Hamley, who describes Stern’s game as “an absolutely perfect example of what made this genre so exciting to begin with”, wonders, nevertheless, if the process wasn’t quite so sudden. “People have been quietly making these sorts of games for years but there's definitely more of a focus on the genre currently. I think with AAA once again trying to make horror work on bigger budgets and Resident Evil back selling like hotcakes there is more public awareness of the horror genre in general.”

Two WW1 soldiers in a desperate fight in Conscript
A desperate skirmish in Conscript | Image credit: Team17

And what about growth? Survival horror is a subgenre that crystallised more than two decades ago, but it's clear there are still new directions to be pursued - though the focus seems to be more on exploring new themes and moods than subverting long-established mechanical conventions. Adinolfi, for example, has been “actively trying to avoid using gore and disgust for shock value”. As a result, the sense of creeping dread in the half-hour or so I spent with the demo for Heartworm reminded me more of survival horror’s great forerunner Alone In The Dark than any of the usual Konami and Capcom suspects.

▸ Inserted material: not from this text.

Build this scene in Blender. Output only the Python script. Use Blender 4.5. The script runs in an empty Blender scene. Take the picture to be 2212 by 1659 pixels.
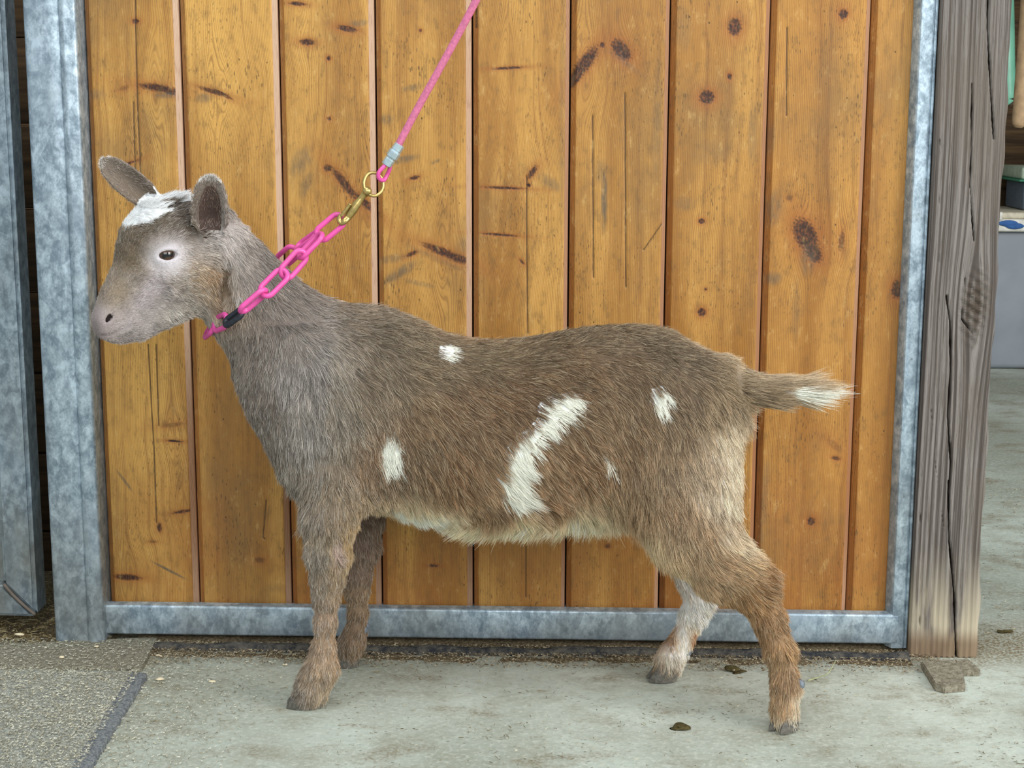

Similarly, Mochi makes a bold choice to discard any fantastical elements and situate his game in the gloom of humanity’s most senseless conflict, the First World War. “With Conscript I’m trying to prove that the survival-horror framework can still function even in a non-fiction historical setting,” he says. “History is full of so many horrific events that are arguably more disturbing than any fictional monster or supernatural story.” Brutal and oppressive, the first few minutes of the demo, seem to indicate that he will succeed and that, with these and dozens of other in-development games, the indie scene can help classic survival horror thrive despite limited resources. Much like its protagonists.